Ancá Reguá - elemento que aos poucos vem entrando em desuso pelos índios, tem a função de amplificar a força do espírito de quem usa.
 
Hoje, qualquer criança pode fumar o petyguá, mas isso não é muito bom para elas. O espírito das crianças ainda não é muito forte. Quando as crianças soltam a fumaça do petyguá e afastam maus espíritos, eles podem sentir que o espírito da criança é fraco, e depois podem voltar para fazer a criança ficar doente ou até mesmo machucá-la. Quando isso acontece, os índios mais velhos podem benzer, mas essa benzeção não cura, só alivia a dor. Só quem pode curar é o pajé.

Qualquer índio pode se tornar pajé. Diferentemente do que eu pensava, os conhecimentos de pajé não são passados de pessoa para pessoa, mas sim mostrados. Através de muita reza e dedicação à crença guarani, que fortalece o espírito, Ñanderú mostra os conhecimentos ao índio. “Só consegue se tornar pajé um índio que tenha o espírito muito forte, para poder combater os espíritos maus”, explica Maurício.

Maurício me contou que o pajé da Boa Vista é um pajé com espírito e crenças muito fortes, mas depois da morte de sua esposa ele se entregou à bebida. “Se ele continuar assim vai perder toda a sua força”, relatou Maurício.

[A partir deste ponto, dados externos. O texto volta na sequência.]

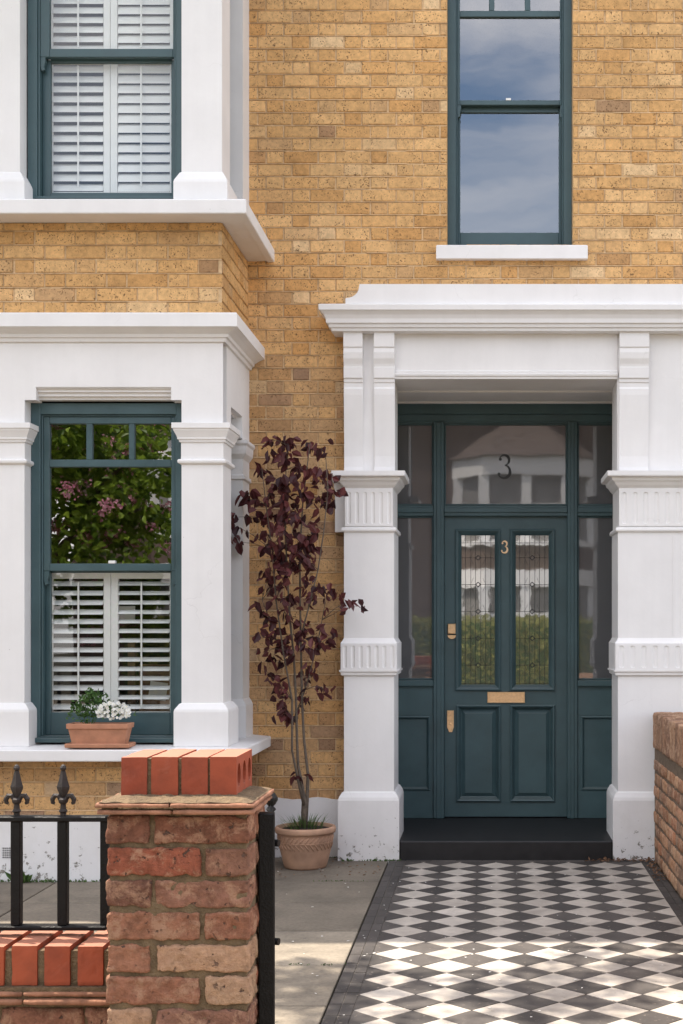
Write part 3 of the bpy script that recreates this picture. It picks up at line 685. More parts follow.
mb = MB(); mb.stack(XL, XRs, YS, YW, [(0, BAYTOP - .1), (.05, BAYTOP - .05), (.1, BAYTOP), (.1, BAYTOP + .07), (-.8, BAYTOP + .5)]); mb.build('bay_roof', M['roof'], house)
# flat top of the ground-floor bay room / floor slab so that no light passes between storeys
mb = MB(); mb.box(XL + .2, XR - .2, YB + .2, YW + .3, 3.1, 3.3); mb.build('bay_floor', M['dark'], house)

# ---- windows
def rect_frame(mb, x0, x1, z0, z1, y0, y1, l, r, b, t, m=0, bev=.0025):
    mb.box(x0, x0 + l, y0, y1, z0, z1, m, bev=bev); mb.box(x1 - r, x1, y0, y1, z0, z1, m, bev=bev)
    mb.box(x0 + l - .001, x1 - r + .001, y0 + .001, y1 - .001, z0, z0 + b, m, bev=bev); mb.box(x0 + l - .001, x1 - r + .001, y0 + .001, y1 - .001, z1 - t, z1, m, bev=bev)
def glass_sheet(x0, x1, z0, z1, y, parent, mat='glass', name='glass_pane'):
    mb = MB(); mb.box(x0, x1, y, y + .004, z0, z1); return mb.build(name, M[mat], parent)
def shutter(x0, x1, z0, z1, y, nsl, tilt, parent, rails=(), rod=True, stl=.026, name='shutter', sr=None):
    sr = sr or stl; sl = stl; mb = MB(); t = .027; rt = .04
    mb.box(x0, x0 + sl, y, y + t, z0, z1, bev=.002); mb.box(x1 - sr, x1, y, y + t, z0, z1, bev=.002)
    zz = [z0, *rails, z1]
    mb.box(x0 + sl, x1 - sr, y + .001, y + t - .001, z0, z0 + rt * .35, bev=.002); mb.box(x0 + sl, x1 - sr, y + .001, y + t - .001, z1 - rt, z1, bev=.002)
    a, b = z0 + rt * .35, z1 - rt; p = (b - a) / nsl; wd = .058
    for i in range(nsl):
        zc = a + (i + .5) * p; ca, sa = math.cos(tilt), math.sin(tilt); yc = y + t / 2
        tl = ru(-.03, .03); ca, sa = math.cos(tilt + tl), math.sin(tilt + tl)
        prof = [(-wd / 2, 0), (-wd / 4, .004), (wd / 4, .004), (wd / 2, 0), (wd / 4, -.004), (-wd / 4, -.004)]
        pr = [(yc + u * ca - w * sa, zc + u * sa + w * ca) for u, w in prof]
        vs = [(x0 + sl + .002, q[0], q[1]) for q in pr] + [(x1 - sr - .002, q[0], q[1]) for q in pr]
        mb.mesh(vs, [(k, (k + 1) % 6, (k + 1) % 6 + 6, k + 6) for k in range(6)])
    if rod: xm = (x0 + x1) / 2 - .005; mb.box(xm, xm + .009, y - .022, y - .013, a + .02, b - .02, bev=.001)
    return mb.build(name, M['shutter'], parent)

YF = 7.50                                        # window frame plane
def bay_window(dx, lower):
    g = lambda px: X(px, YF) + dx
    mb = MB()
    if lower: ztop, zbot = Z(403, YF), Z(741.5, YF)
    else: ztop, zbot = 5.45, Z(198.5, YF)
    xl, xr = WL + dx + .0, WR + dx + .0
    if not lower: xl = X(27.5, YF) + dx
    # box frame with head and sill, stepped inwards
    rect_frame(mb, xl, xr, zbot, ztop, YF, YF + .10, .052, .052, .03 if lower else .015, .062)
    rect_frame(mb, xl + .052, xr - .052, zbot + (.03 if lower else .015), ztop - .062, YF + .014, YF + .10, .010, .010, .001, .010)
    if lower: mb.box(xl + .0, xr - .0, YF - .035, YF - .001, zbot - .004, zbot + .022, bev=.004)
    fr = mb.build('window', M['teal2'], house)
    # upper sash (outer)
    y = YF + .022
    if lower:
        mb = MB(); zb = Z(571, y); zt = ztop - .073
        gl, gr = X(49.4, y) + dx, X(171.2, y) + dx
        mb.box(xl + .062, gl, y, y + .035, zb, zt, bev=.003); mb.box(gr, xr - .062, y, y + .035, zb, zt, bev=.003)
        mb.box(gl, gr, y + .001, y + .034, zb, Z(563.5, y), bev=.003); mb.box(gl, gr, y + .001, y + .034, Z(423.8, y), zt, bev=.003)
        mb.box(gl, gr, y + .001, y + .034, Z(467, y), Z(459.5, y), bev=.003)
        for a, b in ((84.8, 91), (127.6, 133.4)): mb.box(g(a), g(b), y + .002, y + .033, Z(459.7, y), Z(423.6, y), bev=.003)
        # horns below the meeting rail
        for xa in (xl + .064, gr + .002):
            mb.prism([(xa, zb), (xa + .028, zb), (xa + .028, zb - .02), (xa + .02, zb - .05), (xa + .024, zb - .07), (xa + .006, zb - .078), (xa, zb - .05)], y + .003, y + .03)
        us = mb.build('sash', M['teal2'], fr)
        glass_sheet(gl, gr, Z(563.6, y), zt - .01, y + .018, us)
        mb = MB(); mb.box(g(107), g(114), y + .002, y + .03, Z(563.5, y), Z(560.5, y), bev=.002); mb.build('sash_lock', M['shutter'], us)
        # lower sash (inner)
        y2 = YF + .062; mb = MB(); zb2 = zbot + .031
        g2l, g2r = X(50.5, y2) + dx, X(170.2, y2) + dx
        mb.box(xl + .062, g2l, y2, y2 + .03, zb2, zb, bev=.003); mb.box(g2r, xr - .062, y2, y2 + .03, zb2, zb, bev=.003)
        mb.box(g2l, g2r, y2 + .001, y2 + .029, zb2, Z(712.5, y2), bev=.003); mb.box(g2l, g2r, y2 + .001, y2 + .029, zb - .008, zb + .03, bev=.003)
        ls = mb.build('sash', M['teal2'], fr)
        glass_sheet(g2l, g2r, Z(712.5, y2), zb, y2 + .015, ls, 'glass_clear')
        # plantation shutters behind the lower sash
        zs0, zs1 = Z(714, 7.62), Z(571.5, 7.62); k = 7.62 / F; xc = (110.5 - CX) * k + dx
        shutter((48 - CX) * k + dx, xc - .001, zs0, zs1, 7.625, 14, R(30), fr, stl=.022, sr=.040)
        shutter(xc + .001, (173.5 - CX) * k + dx, zs0, zs1, 7.625, 14, R(24), fr, stl=.040, sr=.022)
    else:
        mb = MB(); zb = Z(57, y); zt = ztop - .073; gl, gr = g(48), g(172)
        mb.box(xl + .062, gl, y, y + .035, zb, zt, bev=.003); mb.box(gr, xr - .062, y, y + .035, zb, zt, bev=.003)
        mb.box(gl, gr, y + .001, y + .034, zb, Z(48.5, y), bev=.003); mb.box(gl, gr, y + .001, y + .034, zt - .05, zt, bev=.003)
        for xa in (xl + .064, gr + .004):
            mb.prism([(xa, zb), (xa + .026, zb), (xa + .026, zb - .02), (xa + .018, zb - .05), (xa + .022, zb - .07), (xa + .006, zb - .075), (xa, zb - .05)], y + .003, y + .03)
        us = mb.build('sash', M['teal2'], fr); glass_sheet(gl, gr, Z(48.5, y), zt - .05, y + .018, us, 'glass_clear')
        y2 = YF + .062; mb = MB(); zb2 = zbot + .016; g2l, g2r = X(50.5, y2) + dx, X(171.2, y2) + dx
        mb.box(xl + .062, g2l, y2, y2 + .03, zb2, zb, bev=.003); mb.box(g2r, xr - .062, y2, y2 + .03, zb2, zb, bev=.003)
        mb.box(g2l, g2r, y2 + .001, y2 + .029, zb2, Z(192.5, y2), bev=.003); mb.box(g2l, g2r, y2 + .001, y2 + .029, zb - .012, zb + .03, bev=.003)
        ls = mb.build('sash', M['teal2'], fr); glass_sheet(g2l, g2r, Z(192.5, y2), zb, y2 + .015, ls, 'glass_clear')
        k = 7.62 / F; xc = (110 - CX) * k + dx
        for (za, zb_, n) in ((Z(194, 7.62), Z(56, 7.62), 13), (Z(54.5, 7.62), Z(-80, 7.62), 13)):
            shutter((48 - CX) * k + dx, xc - .001, za, zb_, 7.625, n, R(58), fr, stl=.022, sr=.038)
            shutter(xc + .001, (173.5 - CX) * k + dx, za, zb_, 7.625, n, R(68), fr, stl=.038, sr=.022)
    return fr
bay_window(0, True); bay_window(0, False)
bay_window(-1.079, True); bay_window(-1.079, False)
# cheek windows (seen edge on)
for z0, z1 in ((.75, 2.62), (3.70, 5.42)):
    mb = MB()
    for a, b in ((7.63, 7.68), (7.935, 7.985)): mb.box(XRs - .17, XRs - .10, a, b, z0, z1)
    mb.box(XRs - .17, XRs - .10, 7.68, 7.935, z0, z0 + .06); mb.box(XRs - .17, XRs - .10, 7.68, 7.935, z1 - .06, z1)
    w = mb.build('window', M['teal2'], house)
    m2 = MB(); m2.box(XRs - .14, XRs - .136, 7.68, 7.935, z0 + .06, z1 - .06); m2.build('glass_pane', M['glass'], w)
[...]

No inverno não há muitas celebrações porque na hora do ritual de purificação, o espírito de Ñanderú se une ao espírito do índio. Ñanderú é um espírito quente, que chega até a esquentar o corpo de quem está rezando. Nessa época de frio, o calor de Ñanderú pode deixar o corpo doente, pois quando ele vai embora, o corpo esfria muito devido ao frio.

Desde que estou aqui na aldeia é a primeira vez que não tem celebração. Acho que seja porque está sendo a noite mais fria até agora.